E para segurar bem o amado, Neci disse que fez a simpatia com a imagem do santo casamenteiro. Ela explica como é feita. “Primeiro a gente tira o menino do santo, esconde dele. Pega um copo com água, coloca o santo de cabeça para baixo. Só tira depois que conseguir o que deseja. Também deu certo, pedi para casar com meu amor. Casei, só nos separamos quando Deus o levou”, acrescentou Neci.
Em meio a essas tradições populares, muito comum no Nordeste brasileiro, que ressurgem nesse período junino, a atriz Betânia Lopes usou sua personagem Neci para contar esses causos. Para Betânia, a arte tem esse dom mágico, de brincar com lúdico, informar e formar as pessoas. E Neci foi um desses presentes que ela ganhou nesses anos de vida dedicada à arte. Personagem essa também que dá nome à peça homônima, um dos novos espetáculos da Cia Ortaet de Teatro, que direção de José Filho, assistência de direção Aldenir Martins, e interpretação da Betânia Lopes.
Oralidade
De acordo com José Filho, o espetáculo Neci nasceu ancorado na oralidade, que conta a história de Neci, uma senhora de quase 80 anos de idade que, ao revirar seu baú de memórias, problematiza questões do presente, tais como racismo, desrespeito com idoso, machismo e
homofobia. O processo se deu a partir de uma pesquisa realizada pela atriz Betânia Lopes, e
de conversas com uma senhora chamada Neci, residente numa comunidade rural chamada
Barroso II, em Quixelô, sua cidade natal. “A relação que Neci estabelece com a velhice não é de aprisionamento, mas de total liberdade para experimentar as descobertas que essa etapa da vida lhe propõe, sem culpas, sem medos, sem ansiedades e sem enxergar o mundo com olhar conservador e/ou acusador. Neci trouxe à tona suas memórias e algumas impressões sobre cada um destes assuntos que foram abordados, enquanto a atriz Betânia escutava e refletia sobre a ação de envelhecer”, disse.
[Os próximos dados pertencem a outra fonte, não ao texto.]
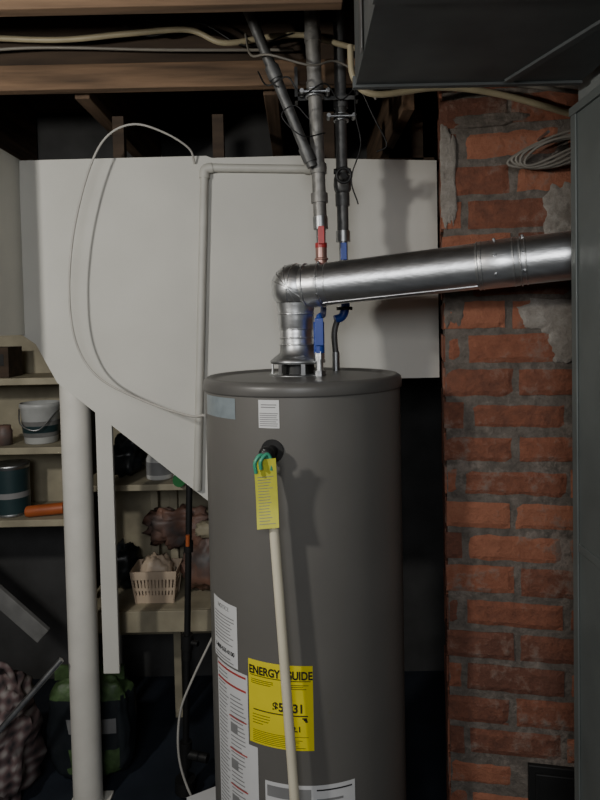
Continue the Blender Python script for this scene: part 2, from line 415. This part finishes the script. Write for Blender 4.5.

Ainda de acordo com o diretor, na sala de ensaio, a dramaturgia foi sendo elaborada por meio do material coletado e vivenciado pela atriz, as memórias de Neci, as memórias da própria Betânia (atriz), as de Aldenir (dramaturga) e de José Filho, diretor. “Em meio a um causo e outro, a gente ia atravessando a narrativa com essas memórias pessoais, através de uma costura sensível e cuidadosa que buscasse não silenciar a senhora Neci, mas que também fossem acrescidas temáticas relevantes nos dias atuais, que são comuns nos outros trabalhos da companhia”, explicou.
Perfil
Atriz desde 1998, atuando principalmente nas artes cênicas da área de teatro e circo e como narradora de história. Fez parte da Trupe Locomotiva de Teatro (2000) e Cia Ortaet de Teatro participando como atriz e pesquisadora. Atualmente circula com o espetáculo “Neci”. Formada na cena do audiovisual através da Em Cena Escola de Atores, atuou como atriz na novela “O Velho Chico” da Rede Globo de Televisão, participou dos longa metragens: “O valor do tesouro perdido” e “Oxe”. Foi atriz nos curta metragens “Marco”, “A coroa de vidro” e “A casa da vovó”. Atualmente trabalha na Prefeitura Municipal de Iguatu como facilitadora de artes na Secretaria de Cultura e Turismo. Formada em Licenciatura Plena em História.